** PROBLEM TO SOLVE **
Drop the images; return everything else in the listing below exactly.

** SOURCE EXCERPT **
= = = = = = =
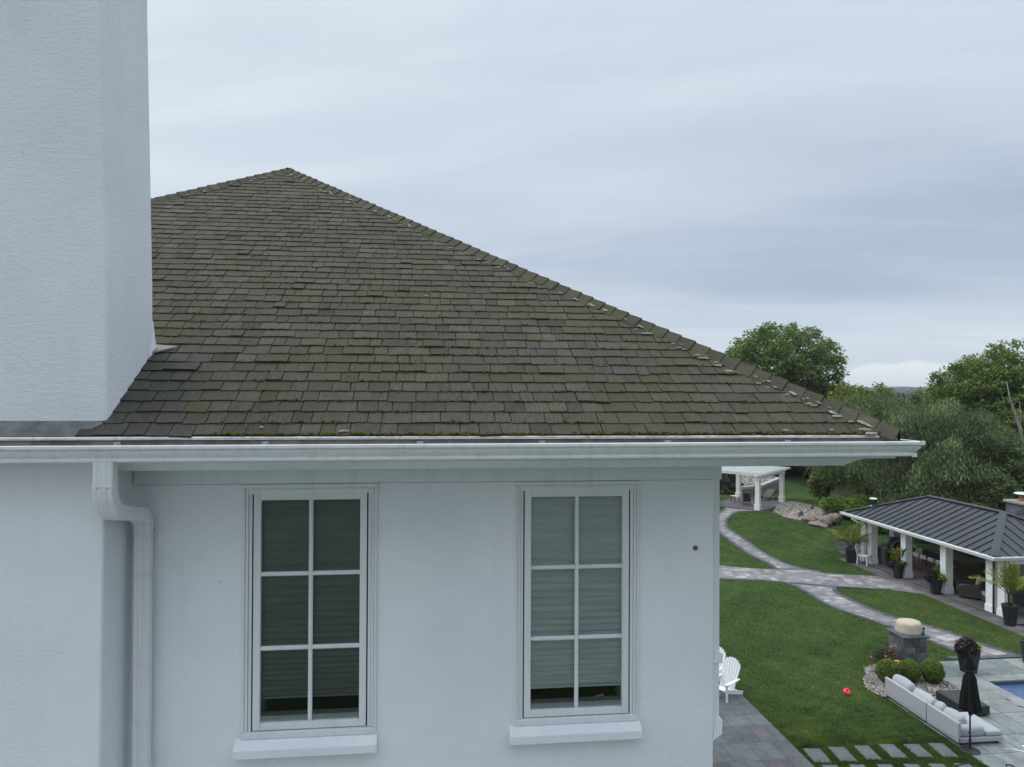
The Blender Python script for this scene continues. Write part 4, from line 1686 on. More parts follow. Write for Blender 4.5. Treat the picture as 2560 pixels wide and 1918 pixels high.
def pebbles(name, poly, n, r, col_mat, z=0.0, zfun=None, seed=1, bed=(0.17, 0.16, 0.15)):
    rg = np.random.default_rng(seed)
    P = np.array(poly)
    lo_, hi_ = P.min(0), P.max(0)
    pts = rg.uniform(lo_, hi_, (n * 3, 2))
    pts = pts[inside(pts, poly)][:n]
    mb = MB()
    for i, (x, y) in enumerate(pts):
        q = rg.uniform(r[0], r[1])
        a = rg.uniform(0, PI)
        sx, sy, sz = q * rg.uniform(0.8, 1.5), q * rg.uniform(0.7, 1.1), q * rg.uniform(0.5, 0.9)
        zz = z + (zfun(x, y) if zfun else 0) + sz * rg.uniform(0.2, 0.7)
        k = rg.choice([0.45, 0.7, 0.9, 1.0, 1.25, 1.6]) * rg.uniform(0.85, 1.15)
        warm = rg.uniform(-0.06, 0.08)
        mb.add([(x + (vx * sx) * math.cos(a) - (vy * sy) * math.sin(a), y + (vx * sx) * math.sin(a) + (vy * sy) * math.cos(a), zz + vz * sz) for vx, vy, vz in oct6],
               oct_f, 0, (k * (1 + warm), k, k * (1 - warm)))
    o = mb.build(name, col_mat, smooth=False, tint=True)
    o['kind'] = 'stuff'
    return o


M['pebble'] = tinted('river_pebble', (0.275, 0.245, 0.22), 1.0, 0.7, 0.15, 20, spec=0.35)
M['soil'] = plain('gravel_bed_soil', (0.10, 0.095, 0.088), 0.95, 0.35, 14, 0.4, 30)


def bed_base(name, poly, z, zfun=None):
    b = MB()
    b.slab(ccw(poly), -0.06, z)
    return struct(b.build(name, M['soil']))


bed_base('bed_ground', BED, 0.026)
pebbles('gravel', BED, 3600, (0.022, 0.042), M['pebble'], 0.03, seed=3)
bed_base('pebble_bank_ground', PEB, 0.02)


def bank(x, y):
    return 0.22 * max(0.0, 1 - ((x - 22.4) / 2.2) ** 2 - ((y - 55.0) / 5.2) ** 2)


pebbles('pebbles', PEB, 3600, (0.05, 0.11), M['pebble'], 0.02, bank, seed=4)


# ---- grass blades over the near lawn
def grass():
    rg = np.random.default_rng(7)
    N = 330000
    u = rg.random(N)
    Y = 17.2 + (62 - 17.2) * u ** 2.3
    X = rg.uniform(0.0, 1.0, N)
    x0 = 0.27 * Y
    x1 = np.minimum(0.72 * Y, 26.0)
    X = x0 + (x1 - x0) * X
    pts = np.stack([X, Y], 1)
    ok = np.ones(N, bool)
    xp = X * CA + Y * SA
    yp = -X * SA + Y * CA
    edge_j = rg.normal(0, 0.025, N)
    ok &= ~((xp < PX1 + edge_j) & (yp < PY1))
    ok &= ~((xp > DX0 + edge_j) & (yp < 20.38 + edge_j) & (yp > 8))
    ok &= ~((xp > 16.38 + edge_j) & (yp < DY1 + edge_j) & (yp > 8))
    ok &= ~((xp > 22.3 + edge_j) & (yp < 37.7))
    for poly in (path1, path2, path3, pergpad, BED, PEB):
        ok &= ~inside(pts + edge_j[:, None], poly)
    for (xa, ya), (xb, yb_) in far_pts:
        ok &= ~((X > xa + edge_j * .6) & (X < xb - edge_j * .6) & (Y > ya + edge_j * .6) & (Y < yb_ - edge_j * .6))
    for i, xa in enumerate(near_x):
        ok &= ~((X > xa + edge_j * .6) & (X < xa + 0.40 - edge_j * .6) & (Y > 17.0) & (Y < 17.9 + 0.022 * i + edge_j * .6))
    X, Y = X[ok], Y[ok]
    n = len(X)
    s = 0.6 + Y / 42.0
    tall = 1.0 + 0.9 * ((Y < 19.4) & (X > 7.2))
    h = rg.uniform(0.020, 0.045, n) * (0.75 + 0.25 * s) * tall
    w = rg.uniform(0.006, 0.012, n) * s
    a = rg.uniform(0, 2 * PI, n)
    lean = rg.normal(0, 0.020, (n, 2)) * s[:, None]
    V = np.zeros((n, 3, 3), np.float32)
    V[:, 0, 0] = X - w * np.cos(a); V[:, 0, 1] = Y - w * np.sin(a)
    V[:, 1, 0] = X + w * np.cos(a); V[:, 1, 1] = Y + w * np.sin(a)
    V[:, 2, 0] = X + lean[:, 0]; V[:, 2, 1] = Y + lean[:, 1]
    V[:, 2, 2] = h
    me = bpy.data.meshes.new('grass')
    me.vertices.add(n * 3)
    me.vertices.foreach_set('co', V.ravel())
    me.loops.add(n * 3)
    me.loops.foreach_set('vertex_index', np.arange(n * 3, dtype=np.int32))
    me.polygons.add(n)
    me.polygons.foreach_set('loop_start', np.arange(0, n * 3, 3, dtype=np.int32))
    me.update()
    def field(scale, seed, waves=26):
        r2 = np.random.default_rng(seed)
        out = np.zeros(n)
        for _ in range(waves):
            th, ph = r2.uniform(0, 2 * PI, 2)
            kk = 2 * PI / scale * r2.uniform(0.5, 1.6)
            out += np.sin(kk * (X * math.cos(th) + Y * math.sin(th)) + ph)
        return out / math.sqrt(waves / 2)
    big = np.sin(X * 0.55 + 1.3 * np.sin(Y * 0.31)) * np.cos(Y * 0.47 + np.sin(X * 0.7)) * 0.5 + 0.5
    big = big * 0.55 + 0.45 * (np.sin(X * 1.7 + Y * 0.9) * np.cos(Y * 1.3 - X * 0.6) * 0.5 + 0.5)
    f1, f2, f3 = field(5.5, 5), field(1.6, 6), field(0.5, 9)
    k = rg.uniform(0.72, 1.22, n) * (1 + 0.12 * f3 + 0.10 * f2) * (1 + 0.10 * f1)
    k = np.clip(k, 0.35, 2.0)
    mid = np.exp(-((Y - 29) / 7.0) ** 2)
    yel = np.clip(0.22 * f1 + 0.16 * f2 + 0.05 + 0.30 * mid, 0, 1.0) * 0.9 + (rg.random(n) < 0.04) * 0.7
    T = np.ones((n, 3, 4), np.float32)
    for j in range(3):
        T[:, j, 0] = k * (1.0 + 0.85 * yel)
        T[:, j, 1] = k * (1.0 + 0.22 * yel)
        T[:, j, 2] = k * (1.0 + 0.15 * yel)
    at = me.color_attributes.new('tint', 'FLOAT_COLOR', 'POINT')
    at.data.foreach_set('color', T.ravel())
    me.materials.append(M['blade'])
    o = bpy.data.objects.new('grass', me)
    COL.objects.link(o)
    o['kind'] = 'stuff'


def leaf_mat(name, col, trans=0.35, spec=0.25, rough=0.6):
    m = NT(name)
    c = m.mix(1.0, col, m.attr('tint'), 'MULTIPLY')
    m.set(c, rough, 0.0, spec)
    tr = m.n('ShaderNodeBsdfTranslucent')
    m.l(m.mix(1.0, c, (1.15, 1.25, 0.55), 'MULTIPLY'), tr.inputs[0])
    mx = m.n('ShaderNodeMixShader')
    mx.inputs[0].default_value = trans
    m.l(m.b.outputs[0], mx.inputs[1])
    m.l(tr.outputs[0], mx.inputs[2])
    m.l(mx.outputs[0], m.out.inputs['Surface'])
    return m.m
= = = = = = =
** RESPONSE TO THIS EXERCISE **
The Blender Python script for this scene continues. Write part 4, from line 1686 on. More parts follow. Write for Blender 4.5. Treat the picture as 2560 pixels wide and 1918 pixels high.
def pebbles(name, poly, n, r, col_mat, z=0.0, zfun=None, seed=1, bed=(0.17, 0.16, 0.15)):
    rg = np.random.default_rng(seed)
    P = np.array(poly)
    lo_, hi_ = P.min(0), P.max(0)
    pts = rg.uniform(lo_, hi_, (n * 3, 2))
    pts = pts[inside(pts, poly)][:n]
    mb = MB()
    for i, (x, y) in enumerate(pts):
        q = rg.uniform(r[0], r[1])
        a = rg.uniform(0, PI)
        sx, sy, sz = q * rg.uniform(0.8, 1.5), q * rg.uniform(0.7, 1.1), q * rg.uniform(0.5, 0.9)
        zz = z + (zfun(x, y) if zfun else 0) + sz * rg.uniform(0.2, 0.7)
        k = rg.choice([0.45, 0.7, 0.9, 1.0, 1.25, 1.6]) * rg.uniform(0.85, 1.15)
        warm = rg.uniform(-0.06, 0.08)
        mb.add([(x + (vx * sx) * math.cos(a) - (vy * sy) * math.sin(a), y + (vx * sx) * math.sin(a) + (vy * sy) * math.cos(a), zz + vz * sz) for vx, vy, vz in oct6],
               oct_f, 0, (k * (1 + warm), k, k * (1 - warm)))
    o = mb.build(name, col_mat, smooth=False, tint=True)
    o['kind'] = 'stuff'
    return o


M['pebble'] = tinted('river_pebble', (0.275, 0.245, 0.22), 1.0, 0.7, 0.15, 20, spec=0.35)
M['soil'] = plain('gravel_bed_soil', (0.10, 0.095, 0.088), 0.95, 0.35, 14, 0.4, 30)


def bed_base(name, poly, z, zfun=None):
    b = MB()
    b.slab(ccw(poly), -0.06, z)
    return struct(b.build(name, M['soil']))


bed_base('bed_ground', BED, 0.026)
pebbles('gravel', BED, 3600, (0.022, 0.042), M['pebble'], 0.03, seed=3)
bed_base('pebble_bank_ground', PEB, 0.02)


def bank(x, y):
    return 0.22 * max(0.0, 1 - ((x - 22.4) / 2.2) ** 2 - ((y - 55.0) / 5.2) ** 2)


pebbles('pebbles', PEB, 3600, (0.05, 0.11), M['pebble'], 0.02, bank, seed=4)


# ---- grass blades over the near lawn
def grass():
    rg = np.random.default_rng(7)
    N = 330000
    u = rg.random(N)
    Y = 17.2 + (62 - 17.2) * u ** 2.3
    X = rg.uniform(0.0, 1.0, N)
    x0 = 0.27 * Y
    x1 = np.minimum(0.72 * Y, 26.0)
    X = x0 + (x1 - x0) * X
    pts = np.stack([X, Y], 1)
    ok = np.ones(N, bool)
    xp = X * CA + Y * SA
    yp = -X * SA + Y * CA
    edge_j = rg.normal(0, 0.025, N)
    ok &= ~((xp < PX1 + edge_j) & (yp < PY1))
    ok &= ~((xp > DX0 + edge_j) & (yp < 20.38 + edge_j) & (yp > 8))
    ok &= ~((xp > 16.38 + edge_j) & (yp < DY1 + edge_j) & (yp > 8))
    ok &= ~((xp > 22.3 + edge_j) & (yp < 37.7))
    for poly in (path1, path2, path3, pergpad, BED, PEB):
        ok &= ~inside(pts + edge_j[:, None], poly)
    for (xa, ya), (xb, yb_) in far_pts:
        ok &= ~((X > xa + edge_j * .6) & (X < xb - edge_j * .6) & (Y > ya + edge_j * .6) & (Y < yb_ - edge_j * .6))
    for i, xa in enumerate(near_x):
        ok &= ~((X > xa + edge_j * .6) & (X < xa + 0.40 - edge_j * .6) & (Y > 17.0) & (Y < 17.9 + 0.022 * i + edge_j * .6))
    X, Y = X[ok], Y[ok]
    n = len(X)
    s = 0.6 + Y / 42.0
    tall = 1.0 + 0.9 * ((Y < 19.4) & (X > 7.2))
    h = rg.uniform(0.020, 0.045, n) * (0.75 + 0.25 * s) * tall
    w = rg.uniform(0.006, 0.012, n) * s
    a = rg.uniform(0, 2 * PI, n)
    lean = rg.normal(0, 0.020, (n, 2)) * s[:, None]
    V = np.zeros((n, 3, 3), np.float32)
    V[:, 0, 0] = X - w * np.cos(a); V[:, 0, 1] = Y - w * np.sin(a)
    V[:, 1, 0] = X + w * np.cos(a); V[:, 1, 1] = Y + w * np.sin(a)
    V[:, 2, 0] = X + lean[:, 0]; V[:, 2, 1] = Y + lean[:, 1]
    V[:, 2, 2] = h
    me = bpy.data.meshes.new('grass')
    me.vertices.add(n * 3)
    me.vertices.foreach_set('co', V.ravel())
    me.loops.add(n * 3)
    me.loops.foreach_set('vertex_index', np.arange(n * 3, dtype=np.int32))
    me.polygons.add(n)
    me.polygons.foreach_set('loop_start', np.arange(0, n * 3, 3, dtype=np.int32))
    me.update()
    def field(scale, seed, waves=26):
        r2 = np.random.default_rng(seed)
        out = np.zeros(n)
        for _ in range(waves):
            th, ph = r2.uniform(0, 2 * PI, 2)
            kk = 2 * PI / scale * r2.uniform(0.5, 1.6)
            out += np.sin(kk * (X * math.cos(th) + Y * math.sin(th)) + ph)
        return out / math.sqrt(waves / 2)
    big = np.sin(X * 0.55 + 1.3 * np.sin(Y * 0.31)) * np.cos(Y * 0.47 + np.sin(X * 0.7)) * 0.5 + 0.5
    big = big * 0.55 + 0.45 * (np.sin(X * 1.7 + Y * 0.9) * np.cos(Y * 1.3 - X * 0.6) * 0.5 + 0.5)
    f1, f2, f3 = field(5.5, 5), field(1.6, 6), field(0.5, 9)
    k = rg.uniform(0.72, 1.22, n) * (1 + 0.12 * f3 + 0.10 * f2) * (1 + 0.10 * f1)
    k = np.clip(k, 0.35, 2.0)
    mid = np.exp(-((Y - 29) / 7.0) ** 2)
    yel = np.clip(0.22 * f1 + 0.16 * f2 + 0.05 + 0.30 * mid, 0, 1.0) * 0.9 + (rg.random(n) < 0.04) * 0.7
    T = np.ones((n, 3, 4), np.float32)
    for j in range(3):
        T[:, j, 0] = k * (1.0 + 0.85 * yel)
        T[:, j, 1] = k * (1.0 + 0.22 * yel)
        T[:, j, 2] = k * (1.0 + 0.15 * yel)
    at = me.color_attributes.new('tint', 'FLOAT_COLOR', 'POINT')
    at.data.foreach_set('color', T.ravel())
    me.materials.append(M['blade'])
    o = bpy.data.objects.new('grass', me)
    COL.objects.link(o)
    o['kind'] = 'stuff'


def leaf_mat(name, col, trans=0.35, spec=0.25, rough=0.6):
    m = NT(name)
    c = m.mix(1.0, col, m.attr('tint'), 'MULTIPLY')
    m.set(c, rough, 0.0, spec)
    tr = m.n('ShaderNodeBsdfTranslucent')
    m.l(m.mix(1.0, c, (1.15, 1.25, 0.55), 'MULTIPLY'), tr.inputs[0])
    mx = m.n('ShaderNodeMixShader')
    mx.inputs[0].default_value = trans
    m.l(m.b.outputs[0], mx.inputs[1])
    m.l(tr.outputs[0], mx.inputs[2])
    m.l(mx.outputs[0], m.out.inputs['Surface'])
    return m.m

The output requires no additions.